The same cannot be said of Home Alone 2, which - befitting its blockbuster status - was bizarrely adapted into two novelizations: one by Strasser and a mass market-sized volume by Singer that clocks in at 223 pages, about 70 pages longer than the other adaptation. (The reading level and price point for each was not terribly different - making two was an odd choice.) And they make for jarring reads, exposing the tackiness of the source material - the Pigeon Lady is a poor substitute for the scary old man from the first movie, which at least had some sort of stakes throughout the picture - and showcasing how absolutely boring certain Home Alone standards are when written out. For instance: there is no trap preparation sequence in the first book, one paragraph in Strasser's second, and five pages' worth in Singer's. Either of them make for the saddest kind of novelizations imaginable - the ones that are more for selling products than reading experiences.

The cutting room floor: For a junior novelization, Home Alone features a decent amount of excised character moments, many of which were filmed. There are some gags (Kevin's odious Uncle Frank makes a rude joke about English speakers in Paris to "yank" his nephew's pants down) and even some tenderness (Kevin's sister Linnie expresses concern for her brother while she and her dad spend a sleepless night in France). The best one, though, might be a biting moment of satire between Harry and Marv - who, it's worth noting, have full names here. (Joe Pesci's diminutive schemer is Harry Lyme(?!) and Daniel Stern's towering goof is Marv Murchens.) In an early, alternate scene, Harry waxes poetic on families traveling abroad for Christmas, decrying "the moral decay of contemporary society" before Marv interrupts with an inquiry on which house to rob first.

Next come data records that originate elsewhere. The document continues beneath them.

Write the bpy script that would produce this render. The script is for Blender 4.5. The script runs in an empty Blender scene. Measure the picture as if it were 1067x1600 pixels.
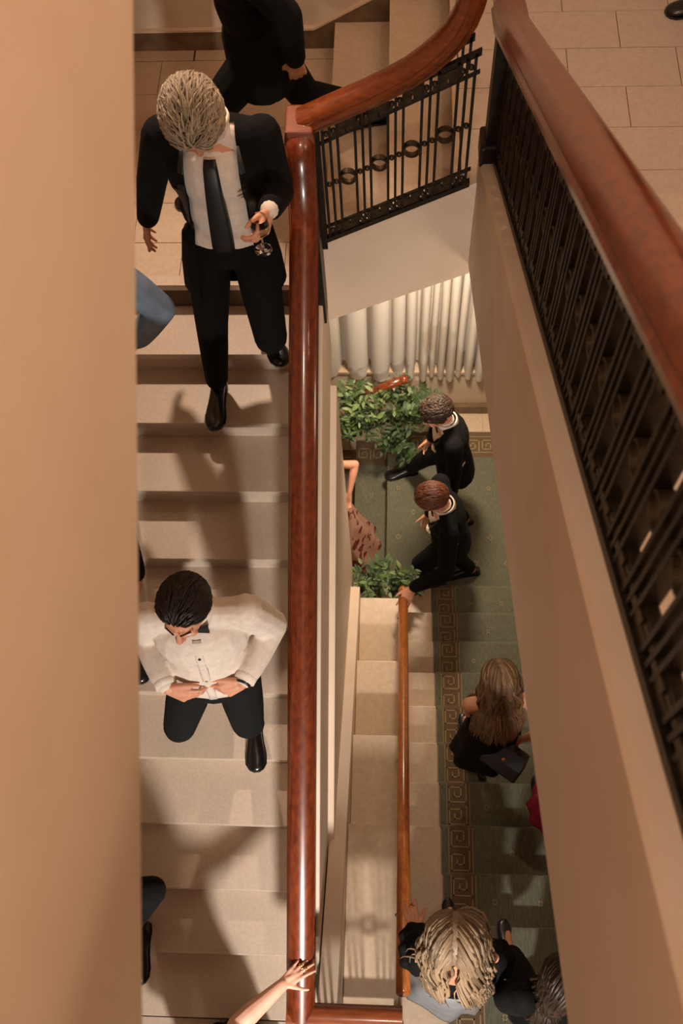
import bpy, bmesh, math, random
import numpy as np
from mathutils import Vector, Matrix

random.seed(7)
R = math.radians
ZO = 7.627                      # the lower landing is z = 0; the lens hangs 7.627 m above it, leaning into the stairwell
scene = bpy.context.scene
C = scene.collection

# ------------------------------------------------------------------ camera
FPX = 1539.9
pitch, roll, yaw = R(63.6524), R(-5.708), R(-6.9783)
_f = Vector((math.sin(yaw)*math.cos(pitch), math.cos(yaw)*math.cos(pitch), -math.sin(pitch)))
_r = _f.cross(Vector((0, 0, 1))).normalized(); _u = _r.cross(_f)
CR = math.cos(roll)*_r + math.sin(roll)*_u
CU = -math.sin(roll)*_r + math.cos(roll)*_u
CF = _f
CAM = Vector((0, 0, ZO))
cd = bpy.data.cameras.new('camera'); cam = bpy.data.objects.new('camera', cd); C.objects.link(cam)
cam.matrix_world = Matrix(((CR.x, CU.x, -CF.x, CAM.x), (CR.y, CU.y, -CF.y, CAM.y), (CR.z, CU.z, -CF.z, CAM.z), (0, 0, 0, 1)))
cd.sensor_fit = 'VERTICAL'; cd.sensor_height = 36.0; cd.sensor_width = 24.0; cd.lens = FPX/1600*36
cd.clip_start = 0.05
cd.dof.use_dof = True; cd.dof.focus_distance = 4.4; cd.dof.aperture_fstop = 4.0
scene.camera = cam

def ray(x, y): return (x-533.5)/FPX*CR - (y-800)/FPX*CU + CF
def onz(x, y, z):               # the point a pixel looks at on the level z
    v = ray(x, y); return CAM + v*((z-ZO)/v.z)
def onx(x, y, X):
    v = ray(x, y); return CAM + v*(X/v.x)
def ony(x, y, Y):
    v = ray(x, y); return CAM + v*(Y/v.y)

# ------------------------------------------------------------------ light
scene.view_settings.view_transform = 'Standard'; scene.view_settings.look = 'None'
scene.view_settings.gamma = 1.0; scene.view_settings.use_curve_mapping = False
scene.view_settings.exposure = 0.0
w = bpy.data.worlds.new('world'); scene.world = w; w.use_nodes = True
w.node_tree.nodes['Background'].inputs[0].default_value = (1.0, .78, .62, 1)
w.node_tree.nodes['Background'].inputs[1].default_value = .05

def lamp(name, kind, loc, energy, color, size=.1, target=None, spot=None, blend=.4):
    d = bpy.data.lights.new(name, kind); d.energy = energy; d.color = color
    if kind == 'AREA': d.shape = 'DISK'; d.size = size; d.spread = R(150 if 'lower' in name else 105)
    else: d.shadow_soft_size = size
    if kind == 'SPOT': d.spot_size = R(spot); d.spot_blend = blend
    o = bpy.data.objects.new(name, d); C.objects.link(o); o.location = loc
    if target is not None:
        o.rotation_euler = (Vector(target)-Vector(loc)).to_track_quat('-Z', 'Y').to_euler()
    return o
WARM = (1.0, .75, .57)
lamp('lamp_landing_upper', 'SPOT', (-1.1, 4.1, ZO-.75), 300, WARM, .07, (-.78, 2.70, 3.55), 46, .7)
lamp('lamp_stairhead', 'POINT', (-.06, -.15, ZO+2.3), 180, (1.0, .80, .64), .11)
lamp('lamp_stringer_fill', 'POINT', (2.1, .6, ZO+.5), 45, (1.0, .76, .58), .12)  # added fill from the right to brighten the upper-left stringer; no real fitting
lamp('lamp_right_landing', 'POINT', (1.2, 3.3, ZO+.45), 58, (1.0, .72, .5), .2)
lamp('lamp_half_landing', 'AREA', (.02, -1.95, ZO-3.1), 46, (1.0, .92, .83), .2, (-.5, 1.0, ZO-5.0))
lamp('lamp_lower_landing', 'AREA', (.25, 4.15, ZO-4.75), 54, (1.0, .8, .58), .35, (.25, 3.9, 0))
lamp('lamp_lower_flight', 'POINT', (.8, 2.5, ZO-3.9), 8, (1.0, .76, .5), .15)

# ------------------------------------------------------------------ helpers
def srgb(r, g, b):
    f = lambda c: (c/255/12.92) if c/255 <= .04045 else ((c/255+.055)/1.055)**2.4
    return (f(r), f(g), f(b), 1)

def mat(name, col, rough=.6, col2=None, scale=20, detail=4, bump=0, bscale=None, metal=0, spec=.5, stretch=None, coat=0, sheen=0, attr=None, sss=0, contrast=(.35, .65)):
    m = bpy.data.materials.new(name); m.use_nodes = True
    nt = m.node_tree; b = nt.nodes['Principled BSDF']
    b.inputs['Base Color'].default_value = col; b.inputs['Roughness'].default_value = rough
    b.inputs['Metallic'].default_value = metal; b.inputs['Specular IOR Level'].default_value = spec
    if coat: b.inputs['Coat Weight'].default_value = coat; b.inputs['Coat Roughness'].default_value = .12
    if sheen: b.inputs['Sheen Weight'].default_value = sheen; b.inputs['Sheen Roughness'].default_value = .5
    if sss:
        b.inputs['Subsurface Weight'].default_value = sss; b.inputs['Subsurface Radius'].default_value = (.012, .005, .003); b.inputs['Subsurface Scale'].default_value = 1
    if col2 or bump:
        tc = nt.nodes.new('ShaderNodeTexCoord'); mp = nt.nodes.new('ShaderNodeMapping')
        nt.links.new(tc.outputs['Object'], mp.inputs[0])
        if stretch: mp.inputs['Scale'].default_value = stretch
        n = nt.nodes.new('ShaderNodeTexNoise'); n.inputs['Scale'].default_value = scale; n.inputs['Detail'].default_value = detail
        nt.links.new(mp.outputs[0], n.inputs['Vector'])
        if col2:
            cr = nt.nodes.new('ShaderNodeValToRGB'); cr.color_ramp.elements[0].color = col; cr.color_ramp.elements[1].color = col2
            cr.color_ramp.elements[0].position, cr.color_ramp.elements[1].position = contrast
            nt.links.new(n.outputs['Fac'], cr.inputs[0]); nt.links.new(cr.outputs[0], b.inputs['Base Color'])
        if bump:
            n2 = nt.nodes.new('ShaderNodeTexNoise'); n2.inputs['Scale'].default_value = bscale or scale; n2.inputs['Detail'].default_value = 5
            nt.links.new(mp.outputs[0], n2.inputs['Vector'])
            bp = nt.nodes.new('ShaderNodeBump'); bp.inputs['Strength'].default_value = bump; bp.inputs['Distance'].default_value = .01
            nt.links.new(n2.outputs['Fac'], bp.inputs['Height']); nt.links.new(bp.outputs[0], b.inputs['Normal'])
    if attr:
        a = nt.nodes.new('ShaderNodeAttribute'); a.attribute_name = attr
        nt.links.new(a.outputs['Color'], b.inputs['Base Color'])
    return m

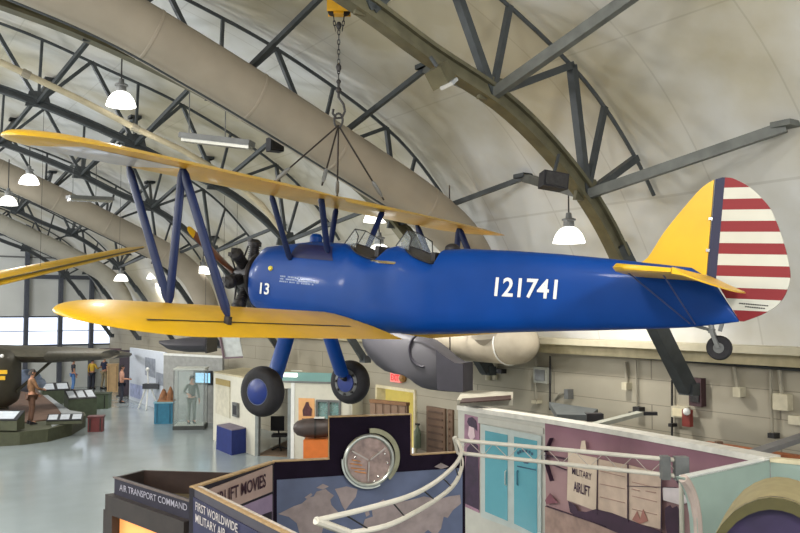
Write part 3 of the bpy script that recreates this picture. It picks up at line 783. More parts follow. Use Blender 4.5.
obj('door_lettering', mk, inkm, ew, None, False)
# portrait poster on the white end
po = poly_part('portrait_poster', S1, [(464.5, 414), (479.5, 417.5), (479, 513), (463.5, 506)], mat('poster_plum', (140, 104, 122), .6, noise=.3, scale=4), ew, .012)
pk = mat('poster_dark', (48, 28, 52), .6, noise=.3, scale=10)
poly_part('printed_figure', S1, [(468, 418), (472, 417), (476, 421), (477, 431), (474, 428), (469, 426), (467, 422)], pk, po, .02, .004)
poly_part('printed_figure', S1, [(467, 448), (473, 441), (478, 446), (479, 510), (464, 503), (465, 470)], pk, po, .02, .004)
poly_part('printed_face', S1, [(469, 426), (474, 428), (475, 437), (471, 441), (468, 435)], mat('poster_face', (196, 172, 176), .6), po, .022, .004)
# mural picture
md = mat('mural_dark', (52, 26, 48), .65, noise=.2); mt_ = mat('mural_tan', (186, 164, 146), .7, noise=.12, scale=5); mg = mat('mural_ground', (150, 124, 112), .7, noise=.25, scale=5)
def mural(nm, pix, m, off=.02): return poly_part(nm, S2, pix, m, ew, off+.02, .004)
def strokes(nm, segs, m, off=.02):
    b = MB()
    for (x0, y0, x1, y1, w_) in segs: b.bar(S2.hit(x0, y0, off+.02), S2.hit(x1, y1, off+.02), w_, .006)
    return obj(nm, b, m, ew, None, False)
mural('mural_ground', [(545, 506), (606, 526), (640, 538), (692, 553), (692, 600), (545, 600)], mg, .012)
strokes('mural_propeller', [(551.5, 438, 546, 452, .09), (546, 452, 545.5, 460, .1), (546, 462, 552, 481, .09), (546, 455, 567, 459, .1), (546, 462, 566, 470, .05)], md)
mural('mural_sign', [(568, 452), (597, 458), (596, 511), (567, 500)], mat('mural_cream', (188, 170, 150), .7, noise=.08), .016)
mural('mural_steeple', [(580, 450), (581.5, 441), (585, 440.5), (586.5, 452)], mat('mural_cream', (188, 170, 150)), .016)
quad_text('mural_lettering', 'MILITARY', S2, ((572, 474), (591.5, 480.5), (591.5, 473.5), (572, 467.5)), md, ew, .01, .045)
quad_text('mural_lettering', 'AIRLIFT', S2, ((573.5, 491), (590, 497), (590, 486.5), (573.5, 481)), md, ew, .02, .045)
mural('mural_crate', [(598, 459), (627, 465), (627, 521), (597.5, 512)], mt_, .016)
mural('mural_crate', [(628.8, 465), (661, 473), (660.5, 529), (628.5, 521.5)], mt_, .016)
strokes('mural_line', [(597.5, 458, 597, 514, .03), (628, 464, 628, 522, .035), (661.5, 472, 661, 531, .045), (546, 506, 606, 526.5, .05), (627, 486, 676, 487.5, .02)], md, .022)
strokes('mural_grain', [(600, 471, 625, 477, .012), (600, 484, 625, 489, .012), (600, 497, 625, 503, .012), (632, 482, 657, 488, .012), (632, 496, 657, 502, .012), (632, 509, 657, 515, .012), (632, 489, 640, 491, .03), (646, 491, 656, 493, .03)], mat('mural_brown', (146, 116, 106), .7), .022)
mural('mural_vehicle', [(568, 501), (575, 505), (578, 511), (586, 512), (596, 509), (612, 513), (640, 524), (660, 531), (670, 540), (625, 536), (596, 524), (575, 516), (570, 512)], md, .026)
mural('mural_tail', [(545, 500), (550, 493), (553, 497), (558, 503), (546, 504)], mat('mural_plum_dark', (112, 62, 72), .6), .026)
mural('mural_tail', [(632, 520), (637, 511), (640, 519), (643, 509), (648, 521), (640, 524)], mat('mural_rust', (150, 100, 88), .6), .03)
mural('mural_figure', [(665, 508), (670, 505), (672, 508), (677, 506), (680, 512), (678, 533), (675, 545), (668, 540), (665, 522)], md, .028)
mural('mural_cloud', [(662.5, 487), (690, 489), (690, 502), (680, 505), (663, 500)], mat('mural_white', (200, 190, 190), .6), .02)
mural('mural_dark_corner', [(676, 481), (681, 479), (687, 492), (688, 500), (684, 494)], md, .03)
# cream box at the exhibit's left end
SB = thing('cream_roof_box', 'low cream box with dark slot at the top left of the mural wall', 'box', atz(462, 402, 2.5))
q = [atz(457, 406, 2.46), atz(513, 405.5, 2.46), atz(513, 397.5, 2.46), atz(463, 395.5, 2.46)]
obj('shell', MB().hexa(q, [v+Vector((0, 0, .12)) for v in q]), mat('box_shell', (172, 167, 152), .6), SB, None, False)
q = [atz(460, 403.5, 2.59), atz(511, 400, 2.59), atz(511, 396, 2.59), atz(462, 399.5, 2.59)]
obj('slot', MB().hexa(q, [v+Vector((0, 0, .02)) for v in q]), mat('slot_dark', (56, 34, 30), .6), SB, None, False)

# ---------- teal curved-end wall and hut
T0 = atz(681, 478.5, 2.43); T1 = atz(770, 459.5, 2.43); PT = Plane(T0, T1)
teal = mat('teal_plaster', (152, 170, 160), .7, noise=.07, scale=2)
tw_ = thing('teal_partition', 'pale teal partition with a rounded white end edge, lower right', 'partition', fl(T0))
edge = [(683, 478.2), (687, 483), (691, 491), (694.5, 502), (697, 517), (698, 533), (699, 600)]
obj('panel', MB().prism([PT.hit(x, y) for x, y in [(770, 459.5)]+edge+[(770, 640)]], PT.n*-.1), teal, tw_, None, False)
obj('edge_trim', MB().tube([PT.hit(x, y, -.03) for x, y in edge], .055, 8), mat('edge_rose', (190, 172, 162), .6), tw_)
obj('top_trim', MB().bar(PT.hit(683, 478, -.05)+Vector((0, 0, .01)), PT.hit(770, 459.3, -.05)+Vector((0, 0, .01)), .1, .03), white, tw_, None, False)
T2 = T1; T3 = atz(840, 466, 2.43); P3 = Plane(T2, T3)
obj('return_panel', slab(T2, T3, 0, 2.43, .1, P3.n), teal, tw_, None, False)
obj('return_trim', slab(T2+P3.n*.02, T3+P3.n*.02, 2.4, 2.45, .14, P3.n), cream, tw_, None, False)
hut = thing('arched_hut', 'olive rimmed arched hut front with purple face and tan roof, lower right corner', 'hut', fl(at(760, 520, 7.1)))
HP = Plane(at(712, 540, 7.5), at(820, 520, 7.1))
arc = [(706, 560), (713, 538), (722, 524), (734, 511), (746, 503.5), (758, 499), (770, 497.2), (783, 498.5), (795, 502), (808, 509), (822, 522), (834, 545)]
ap = [HP.hit(*k) for k in arc]; bk = HP.n*-1.0
obj('roof', MB().loft([ap, [p+bk for p in ap]], False, False), mat('hut_tan', (150, 138, 100), .7), hut)
obj('arch_rim', MB().loft([ap, [p+HP.n*.04 for p in ap], [p+HP.n*.04+(Vector((HP.hit(770, 560).x, HP.hit(770, 560).y, p.z*.0+1.6))-p)*.09 for p in ap], [p+(Vector((HP.hit(770, 560).x, HP.hit(770, 560).y, 1.6))-p)*.09 for p in ap]], False, False), mat('hut_olive', (74, 68, 34), .6), hut)
obj('face', MB().prism([p-HP.n*.03 for p in ap]+[Vector((ap[-1].x, ap[-1].y, 0))-HP.n*.03, Vector((ap[0].x, ap[0].y, 0))-HP.n*.03], HP.n*-.03), mat('hut_purple', (46, 34, 66), .6, noise=.3, scale=3), hut, None, False)

# ---------- white ladder rail
railm = mat('rail_white', (206, 200, 186), .4, noise=.05)
rt = thing('ladder_rail', 'white two-tube curved ladder rail running above the displays', 'rail', fl(atz(680, 461, 2.5)))
topc = [atz(x, y, 2.5) for x, y in ((316, 520.6), (365, 509), (407, 497), (431, 485), (448, 472), (458, 461), (461.5, 452), (459, 444), (456, 440))]
lowc = [atz(x, y, 2.31) for x, y in ((349, 533), (386, 526), (417.5, 511), (444, 494), (455, 483), (460, 473), (462, 464), (461, 457), (459, 453))]
def sm3(P): return [Vector(p) for p in spline([tuple(p) for p in P], 5)]
tr_, br_ = atz(456, 440, 2.5), atz(459, 453, 2.31)
te_, be_ = atz(681, 460.5, 2.5), atz(681, 476.5, 2.31)
obj('upper_tube', MB().tube(sm3(topc), .025, 10), railm, rt); obj('lower_tube', MB().tube(sm3(lowc), .025, 10), railm, rt)
obj('upper_tube', MB().tube([tr_, te_], .027, 10), railm, rt); obj('lower_tube', MB().tube([br_, be_], .027, 10), railm, rt)
obj('end_crosspiece', MB().tube([topc[0], lowc[0]], .036, 8), railm, rt)
obj('corner_crosspiece', MB().tube([tr_+Vector((-.02, 0, .04)), br_], .036, 8), railm, rt)
sc3 = sm3(topc); sl3 = sm3(lowc)
for i in range(3, len(sc3), 5):
    obj('rung', MB().tube([sc3[i], sl3[min(i, len(sl3)-1)]], .008, 5), darkm, rt)
wv = mat('wire_pale', (170, 160, 150), .5)
for i in range(8):
    a0, a1 = i/8, (i+.5)/8; a2 = (i+1)/8
    z_ = MB().tube([br_.lerp(be_, a0), tr_.lerp(te_, a1), br_.lerp(be_, a2)], .006, 5)
    obj('lattice_wire', z_, wv, rt)
for x in (665, 681):
    p = atz(x, 459.5 if x > 670 else 458, 2.5); q = atz(x, 477, 2.31)
    obj('joint_block', MB().box((p+q)/2, (.16 if x > 670 else .1, .12, .28)), steel, rt, None, False)
obj('support_post', MB().tube([Vector((be_.x, be_.y, 0)), be_], .03, 8), railm, rt)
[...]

Conversely, as Home Alone 2 is a carbon copy of the original, deleted scenes here are few. Both books do feature an interesting alternate opening: a dream sequence where Harry and Marv return to the McCallister house to exact their revenge on Kevin, only to suffer more injuries through booby traps. (One gag, involving a mannequin and an errant lawnmower, was ultimately used in Home Alone 3.)

Another thing I mention a lot about these movies - and apologies if you've heard this: how do you think these two guys met? There's got to be a significant age difference. These guys aren't friends, y'know?

Otherwise, there's a few small bits that recall the original film, all of which were wisely omitted. Kevin has a wiseass moment with some men in the Plaza Hotel steam room (Strasser's book establishes that the men are nude, a weird detail for a kid's book); the McCallisters mistake Buzz's slack-jawed lust over a scantily-clad Floridian for concern over his missing brother in Miami; Marv gets socked by the pretty blonde an extra time at the toy store thanks to a weird prank involving fake gorilla arms; and - in a sign of real cynicism - Kevin was to repeat the infamous slapping-cheeks-and-screaming bit in New York.

One last weird note for Home Alone 2: Singer's book features an actual trap substitute. Marv loses his facial hair to a roll of hot-glued cheesecloth instead of getting electrocuted so hard he turns into a literal skeleton.

Look...it's funny, but realizing Hughes did it arguably better in Planes, Trains and Automobiles (including John Candy turning into the devil?!) dulls it a little.

The last word: Ultimately, the Home Alone books are better left alone, with the vibes of the original films remaining somewhere in your memory - until the inevitable Disney+ reboot.